Paul
Goble
Staunton, March 14 – Unless Russia’s “ruling class”
comes up with a sufficiently grandiose project capable to inspire the
population and give it a new “passionate impulse,” there is little chance that
the country will remain “a unified state,” according to a scholar at the
Presidential Academy of Economics and State Service.
In an essay in “Yezhednevny zhurnal”
yesterday, Ivan Starikov, an economics professor there, argues that Russia has
lost its way and that it does not have a “well-thought-out project of it
national-state future even for the middle term,” a lack that is leading its
regions not to look to Moscow but to foreign states (ej.ru/?a=note&id=12741).
For the last “quarter of a century,”
he continues, “Russian civilization has been living in a complex of national
defeat and deepening depression.” And it
won’t be rescued from that by any Olympic Games or any other international
competition, however much PR experts will promote them.
Starikov points to five reasons for
his conclusion: “the erosion of the central Russian authorities over the
territory of the country,” reliance on raw materials for economic growth, the
collapse of the scientific and technical base “inherited by Russia from the
USSR,” the lack of investments in infrastructure outside of the petroleum
sector, and the growing sense among people in many regions that they are Moscow’s
“’colonies’” rather than part of the country.

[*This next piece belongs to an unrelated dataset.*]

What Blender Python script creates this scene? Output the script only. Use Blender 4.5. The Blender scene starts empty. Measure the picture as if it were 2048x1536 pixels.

That “’colonial complex,’” he suggests
is especially strong in Siberia and the Far East where “separatist tendencies”
are arising. Moreover, an increasing
number of regions are looking not to Moscow but “to foreign centers of
influence”: “the Far East and Eastern Siberia to China and Japan, [and] the
North Caucasus to Turkey and the Arab world.”
Many officials are ignoring this and
accepting as a given Russia’s infrastructure problems as a given rather than
something that must be overcome not only to boost the country’s growth rate but
also to tie it together. Indeed, various ministers recently cited
infrastructure “limitations” as the reason why Russia can’t grow as fast as the
leadership wants.
These limitations are in fact all
too real, Starikov says. In 2012, the
average speed of the movement of cargo on Russian railways fell to 9.1
kilometers an hour, “a sad record” especially in comparison with the 70
kilometers an hour in Europe and the 90 kilometers an hour in China and a
measure of “the scale of our technological backwardness.”
The Trans-Siberian railroad now
carries only 50,000 containers between Asia and Europe each year, a tiny
fraction of the 42 million carriers that go between those two industrial
centers, mostly by sea, annually. That is something Russia can and must change,
and doing so is the kind of national project that can inspire the country, Starikov
suggests.
A “high-speed railway route” across
the Russian Federation would be itself “ensure the transition of the country to
a different economic model,” from one based on raw materials to one initially based
on transportation and then on the industries that would grow up along this
route. Indeed, that is what the original Trans-Siberian project did a century
ago.
Built between 1891 and 1916, at an
annual rate of 300 to 400 kilometers, the 9288.2 kilometer-long Trans-Siberian
required then “not only material means but also unthinkable human efforts” as
it lined together “two parts of the earth, 12 oblasts and 87 cities,” Starikov
points out.
Just reconstructing the
Trans-Siberian or BAM is not enough. A new high-speed rail corridor must be
developed between Europe and Asia. Of that 12,000 kilometer line, 9,000 would
be in Russia and so Russia would have the most to gain from such a project,
even though it would inevitably be an international one, at least in terms of
financing.
The Russian section of this new line
would “connect 25 subjects of the Russian Federation, create from 5.5 to 6.5
million new jobs, and attract international financing and the most advanced
technologies,” Starikov says. But it would do more than that: it would provide
inspiration to all Russians, just as the Trans-Siberian once did.
Some people have objected that such
a project would involve corruption, but that can’t be an excuse. You have to
work with the government you have, Starikov says, because you can’t wait for
the government you want. And the
involvement of international investors will limit the level of corruption.
He says that his “preliminary”
estimates of the cost for the Russian section of this rail line are in the
range of 220 to250 billion US dollars, an amount that would not be difficult to
raise internationally although it would certainly require “the creation of an
international consortium” to carry it out.
In the fall of 2016, Starikov notes, Russia
will mar the centennial of the opening of through-traffic on the
Trans-Siberian. That would be “the most
suitable moment” to announce the beginning of construction of “a new project”
that would not only connect Europe and Asia but help tie Russia together.”
But to do that, Russians “must now
where we are going” and that requires that “the ruling class turn away from
philosophy” and focus “only on the here and now. In a word, [that class must]
overcome the infrastructure limits of the brain.” And doing that is likely to prove a more
difficult problem than any the new railway would present.